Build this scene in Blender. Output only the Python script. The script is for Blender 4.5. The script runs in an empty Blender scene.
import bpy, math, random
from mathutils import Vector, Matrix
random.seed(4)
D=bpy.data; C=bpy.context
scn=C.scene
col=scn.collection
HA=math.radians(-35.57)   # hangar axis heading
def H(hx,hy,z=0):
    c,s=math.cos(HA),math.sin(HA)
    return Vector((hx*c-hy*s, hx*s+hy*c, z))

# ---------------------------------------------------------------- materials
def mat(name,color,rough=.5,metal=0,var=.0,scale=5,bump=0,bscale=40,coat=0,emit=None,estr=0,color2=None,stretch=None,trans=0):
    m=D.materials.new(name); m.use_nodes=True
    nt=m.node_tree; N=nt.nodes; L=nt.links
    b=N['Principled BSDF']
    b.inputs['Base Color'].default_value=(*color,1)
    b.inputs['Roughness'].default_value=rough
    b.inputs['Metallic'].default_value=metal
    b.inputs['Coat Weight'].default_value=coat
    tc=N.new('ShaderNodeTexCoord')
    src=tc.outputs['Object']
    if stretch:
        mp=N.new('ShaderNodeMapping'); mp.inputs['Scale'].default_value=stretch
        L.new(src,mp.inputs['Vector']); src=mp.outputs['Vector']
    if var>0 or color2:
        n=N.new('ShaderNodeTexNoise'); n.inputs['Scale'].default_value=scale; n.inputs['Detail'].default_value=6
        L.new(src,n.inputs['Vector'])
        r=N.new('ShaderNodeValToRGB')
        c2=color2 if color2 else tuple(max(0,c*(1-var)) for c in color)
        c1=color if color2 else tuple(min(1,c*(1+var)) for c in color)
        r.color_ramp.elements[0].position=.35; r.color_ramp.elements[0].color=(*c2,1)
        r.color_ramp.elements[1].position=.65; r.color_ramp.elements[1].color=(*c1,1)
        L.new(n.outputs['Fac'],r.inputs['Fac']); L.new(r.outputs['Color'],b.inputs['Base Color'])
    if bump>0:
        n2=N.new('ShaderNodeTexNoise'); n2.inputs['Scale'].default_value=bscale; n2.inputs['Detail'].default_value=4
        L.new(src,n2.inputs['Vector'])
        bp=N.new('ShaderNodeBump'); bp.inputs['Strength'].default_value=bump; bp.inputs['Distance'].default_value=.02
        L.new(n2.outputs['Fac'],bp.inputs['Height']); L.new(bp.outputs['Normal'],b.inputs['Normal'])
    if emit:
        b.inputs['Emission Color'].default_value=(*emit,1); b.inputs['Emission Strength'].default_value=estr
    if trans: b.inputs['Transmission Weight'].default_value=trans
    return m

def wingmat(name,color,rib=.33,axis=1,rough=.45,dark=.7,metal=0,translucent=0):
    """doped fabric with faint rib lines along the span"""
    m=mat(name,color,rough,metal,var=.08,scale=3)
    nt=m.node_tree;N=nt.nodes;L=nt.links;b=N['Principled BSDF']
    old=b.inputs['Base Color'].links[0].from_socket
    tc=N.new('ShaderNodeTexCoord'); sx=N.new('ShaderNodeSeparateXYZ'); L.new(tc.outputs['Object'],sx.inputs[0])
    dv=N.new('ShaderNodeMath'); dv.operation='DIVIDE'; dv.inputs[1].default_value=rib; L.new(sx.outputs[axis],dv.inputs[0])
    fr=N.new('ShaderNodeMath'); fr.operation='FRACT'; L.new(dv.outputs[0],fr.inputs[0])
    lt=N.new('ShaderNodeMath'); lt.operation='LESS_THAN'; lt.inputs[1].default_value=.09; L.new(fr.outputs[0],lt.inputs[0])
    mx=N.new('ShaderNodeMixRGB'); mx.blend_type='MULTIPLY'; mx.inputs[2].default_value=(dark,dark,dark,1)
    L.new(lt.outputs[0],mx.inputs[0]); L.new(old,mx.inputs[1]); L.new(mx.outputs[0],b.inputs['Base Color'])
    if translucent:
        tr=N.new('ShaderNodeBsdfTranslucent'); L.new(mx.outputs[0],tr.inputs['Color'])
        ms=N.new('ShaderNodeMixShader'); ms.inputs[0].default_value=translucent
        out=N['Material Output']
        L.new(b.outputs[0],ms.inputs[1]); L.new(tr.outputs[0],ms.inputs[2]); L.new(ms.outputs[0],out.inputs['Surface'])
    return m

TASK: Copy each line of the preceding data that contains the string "scene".

RESULT:
Build this scene in Blender. Output only the Python script. The script is for Blender 4.5. The script runs in an empty Blender scene.
scn=C.scene